AFECTOS Y PETICIONES

   Me habéis, Señor y Dios mío, agraciado con vuestros beneficios, favoreciéndome más que a otros, y yo, en cambio, os colmé de ofensas, injuriándoos más que todos...  ¡Oh herido Corazón de mi Redentor!, que en la cruz tan afligido y atormentado fuiste por la perversión de mis culpas: concédeme, por tus méritos, profundo conocimiento y dolor de mis pecados...
¡Ah Jesús mío! Lleno estoy de vicios; mas Vos sois omnipotente y bien podéis llenar mi alma de vuestro santo amor. En Vos, pues, confío, porque sois de la misma bondad y misericordia infinitas.

   Duélame, Soberano Bien, de haberos ofendido, y quisiera haber muerto antes de haber pecado. Olvídeme de Vos, pero Vos no me habéis olvidado; lo reconozco por la luz con que ilumináis ahora mi alma. Y ya que me dais esa divina luz, concededme también fuerza para serviros fielmente. Resuelvo preferir la muerte antes que apartarme de Vos, y pongo en vuestro auxilio todas mis esperanzas.  In te Domine, speravi, non confundar in aeternum.  En Vos espero, Jesús mío, que no he de verme otra vez en la confusión de la culpa y privado de vuestra gracia.

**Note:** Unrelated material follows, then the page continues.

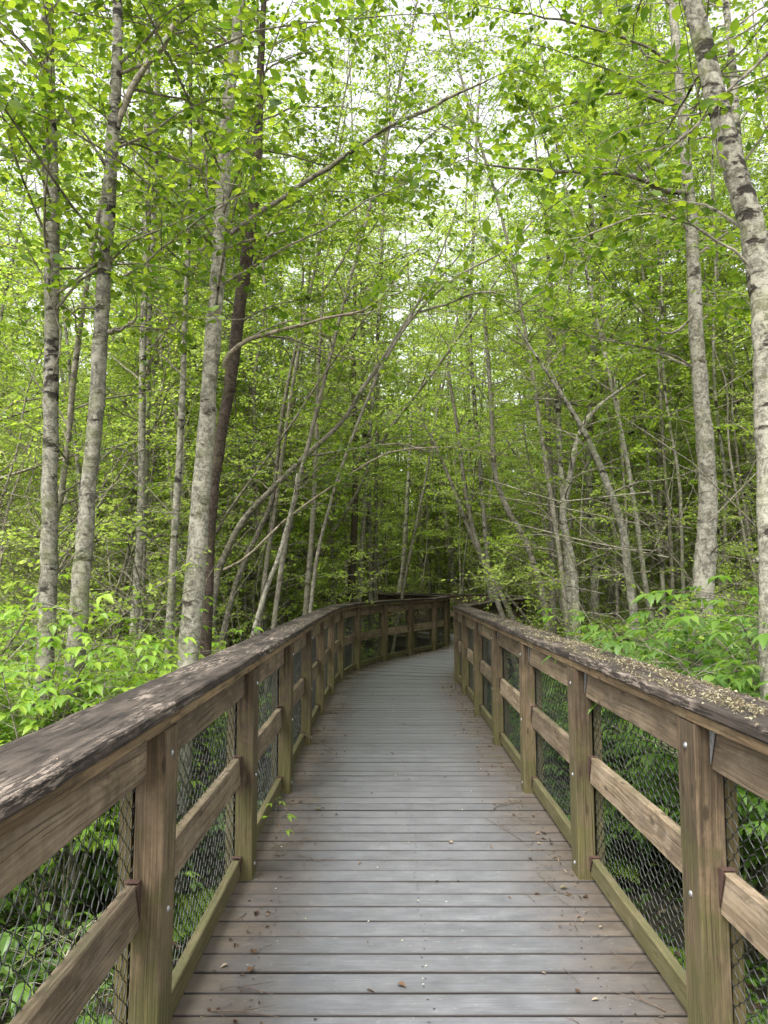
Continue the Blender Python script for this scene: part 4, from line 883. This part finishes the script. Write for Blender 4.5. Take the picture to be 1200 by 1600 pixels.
# ---- things lying on the boardwalk
def deck_litter():
    rg = np.random.default_rng(61); la = Acc()
    def edge(y, side):
        Pn = np.array([k[0] if side < 0 else k[1] for k in KN]); return np.interp(y, Pn[:13, 1], Pn[:13, 0])
    P = []; 
    for side in (-1, 1):
        n = 1500; y = 2.0+15*rg.random(n)**.9; clump = np.sin(y*3.1+side)+np.sin(y*7.7); k = rg.random(n) < np.clip(.35+.25*clump, .05, 1); y = y[k]
        off = np.abs(rg.exponential(.085, len(y)))+.015; x = edge(y, side)-side*off; P.append(np.stack([x, y], 1))
    n = 120; y = 2.2+13*rg.random(n); f = rg.random(n); P.append(np.stack([edge(y, -1)*(1-f)+edge(y, 1)*f, y], 1))
    P = np.concatenate(P); n = len(P); s = .006+.030*rg.random(n)**1.6
    leaves(la, np.column_stack([P, np.full(n, .005)+s*.12]), np.stack([rg.normal(0, 1, n), rg.normal(0, 1, n), rg.normal(0, .15, n)], 1), rg.normal(0, .3, (n, 3))+[0, 0, 1], s, s*rg.uniform(.25, .8, n), fold=.5, droop=.25)
    tag(la.build('fallen_leaves', M['litter']), 'bits of dead leaves and catkins gathered along the boardwalk edges', 'leaf litter', kind='stuff')
    wa = Acc(); n = 420; side = rg.choice([-1, 1], n); y = 2.2+14.5*rg.random(n); x = np.where(side < 0, edge(y, -1), edge(y, 1))-side*(.02+rg.exponential(.09, n)); az = rg.uniform(0, 6.28, n); L = rg.uniform(.02, .13, n)
    A = np.column_stack([x, y, np.full(n, .006)]); D = np.column_stack([np.cos(az), np.sin(az), rg.uniform(-.01, .12, n)]); E = A+D*L[:, None]; B = (A+E)/2+rg.normal(0, .08, (n, 3))*L[:, None]*[1, 1, .3]; B[:, 2] = np.maximum(B[:, 2], .004)
    thin(wa, A, B, E, rg.uniform(.0009, .0022, n)); tag(wa.build('twig_litter', M['dry_twig']), 'crumbs of broken twigs along both edges of the boards', 'leaf litter', kind='stuff')
    la = Acc(); n = 230; y = 2.3+14*rg.random(n); f = rg.random(n); s = rg.uniform(.004, .012, n)
    leaves(la, np.column_stack([edge(y, -1)*(1-f)+edge(y, 1)*f, y, np.full(n, .004)]), np.stack([rg.normal(0, 1, n), rg.normal(0, 1, n), rg.normal(0, .1, n)], 1), rg.normal(0, .2, (n, 3))+[0, 0, 1], s, s*.7)
    tag(la.build('petals', leafmat('pale_petal', [(.45, .45, .33), (.62, .62, .52), (.30, .36, .10)], [(.4, .4, .3), (.5, .5, .4)], .2)), 'pale specks of petals and lichen scattered over the boards', 'petals', kind='stuff')
    # moss and catkin crumbs on the right cap
    la = Acc(); n = 26000; y = 1.0+7.0*rg.random(n)**1.15; t = rg.beta(1.5, 1.35, n); yy = np.interp(y, [.5, 5.4, 8.5, 9.9], [0, .005, .035, .045])
    dens = np.clip(1.15-(y-1)/6.0, .06, 1)*np.clip(.55+.5*np.sin(y*5+t*6)+.4*np.sin(y*13-t*9), .1, 1)
    k = rg.random(n) < dens; y, t, yy = y[k], t[k], yy[k]; n = len(y); x = .985+yy+t*.225-.008; s = .003+.013*rg.random(n)**2.2
    hgt = .012*np.clip(np.sin(y*9+t*5)+.6, 0, 1)*np.sin(np.clip(t, 0, 1)*math.pi)
    leaves(la, np.column_stack([x, y, 1.124+hgt*rg.random(n)+s*.2]), np.stack([rg.normal(0, 1, n), rg.normal(0, 1, n), rg.normal(0, .45, n)], 1), rg.normal(0, .6, (n, 3))+[0, 0, 1], s, s*rg.uniform(.3, .9, n), fold=.5, droop=.3)
    tag(la.build('moss_crumbs', M['mossbit']), 'pale moss and catkin crumbs covering the right handrail cap', 'moss', kind='stuff')
    la = Acc(); n = 260; y = .9+9*rg.random(n); x = -.67-.21*rg.random(n); s = rg.uniform(.002, .008, n)
    leaves(la, np.column_stack([x, y, np.full(n, 1.125)]), np.stack([rg.normal(0, 1, n), rg.normal(0, 1, n), rg.normal(0, .2, n)], 1), rg.normal(0, .3, (n, 3))+[0, 0, 1], s, s*.5)
    tag(la.build('cap_crumbs', M['litter']), 'a few brown crumbs lying on the left handrail cap', 'debris', kind='stuff')
    # individual sticks
    tw = [((-.60, 2.72), (-.36, 2.68), .0045, 'forked grey twig on the boards by the nearest left post'), ((-.60, 2.86), (-.40, 2.82), .004, 'thin brown twig above the forked one, left edge of the boards'),
          ((-.63, 4.3), (-.38, 4.42), .003, 'thin curved twig under the seedling at the left edge'), ((-.40, 4.15), (-.24, 4.10), .003, 'short dark twig lying alone left of the boardwalk middle'),
          ((.98, 2.72), (.83, 2.84), .004, 'short pale stick by the nearest right post'), ((.90, 3.65), (.78, 3.95), .0035, 'bent twig beside the second right post'),
          ((.80, 4.4), (.62, 4.85), .004, 'long thin twig along the right side before the third right post'), ((.93, 4.7), (.75, 4.9), .003, 'small dark twig next to the long thin twig on the right'),
          ((-.60, 6.2), (-.38, 6.45), .003, 'twig by the fourth left post'), ((-.55, 8.2), (-.2, 8.9), .003, 'long twig at the left edge before the bend'), ((.72, 5.0), (.93, 5.15), .006, 'broken piece of bark at the third right post')]
    for a, b, r, lb in tw:
        a = np.array([*a, .008]); b = np.array([*b, .010]); m1 = a*.6+b*.4+rg.normal(0, .02, 3)*[1, 1, .15]; P = smooth_poly([a, m1, b], 7); P[:, 2] = np.abs(P[:, 2])+r*.5; ac = Acc(); o = P[0].copy()
        r = r*.6; v, f = tube(P-o, np.linspace(r, r*.4, 7), 6, .1, rg); ac.add(v, f); Q = np.array([P[3], P[3]+(P[4]-P[3])*1.2+[.02, .03, .004], P[3]+(P[4]-P[3])*1.7+[.045, .05, .004]])-o
        v, f = tube(Q, [r*.6, r*.45, r*.25], 5); ac.add(v, f); q = ac.build('twig', M['dry_twig'], smooth=True); q.location = o; tag(q, lb, 'twig')
    lf_ = [((-.52, 3.12), 'curled brown leaf on the boards just past the nearest left post'), ((-.52, 2.98), 'small tan leaf below the curled brown one'), ((.86, 3.76), 'white crumpled scrap by the second right post'),
           ((-.43, 5.0), 'round pale leaf on the left boards by the third left post'), ((.05, 2.9), 'single tan leaf in the middle of the near boards')]
    for (x, y), lb in lf_:
        ac = Acc(); big_leaf(ac, np.array([[0, 0, .004]]), np.array([[rg.normal(), rg.normal(), .1]]), np.array([[.1, .1, 1.]]), [.042], [.030], fold=.5, droop=.1)
        q = ac.build('fallen_leaf', M['mossbit'] if 'white' in lb or 'pale' in lb else M['litter']); q.location = (x, y, .004); tag(q, lb, 'leaf')
    # seedling
    root = empty('seedling', (-.60, 4.2, 0), 'bright green seedling growing up between the boards by the second left post', 'seedling')
    ta = Acc(); la = Acc(); S = np.array([[0, 0, -.03], [.005, .01, .10], [.0, .0, .20], [.012, .01, .29]]); v, f = tube(smooth_poly(S, 9), np.linspace(.0028, .0015, 9), 6); ta.add(v, f)
    for z, az, l in ((.12, .2, .10), (.20, 3.0, .09), (.20, .1, .11), (.29, 1.5, .07), (.28, 4.0, .07), (.29, 5.5, .08)):
        B = np.array([[.006, .006, z]]); D = np.array([[math.cos(az), math.sin(az), .25]]); E = B+D*l*.32; thin(ta, B, (B+E)/2, E, [.0012])
        la = Acc(); compound(la, E, D*[1, 1, .3], rg, np.array([l*.46]), 3, .6, wa=ta); la.build('leaf', M['leaf_bright'], root)
    ta.build('stem', M['branch'], root, smooth=True)
deck_litter()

   A Vos también me encomiendo, ¡oh María, Señora nuestra! In te, Domina, speravi, non confundar in aeternum. Por vuestra intercesión confío, ¡oh Esperanza nuestra!, que no me veré más en la enemistad de vuestro divino Hijo. Rogadle que me envíe la muerte antes que permita esta suma desgracia.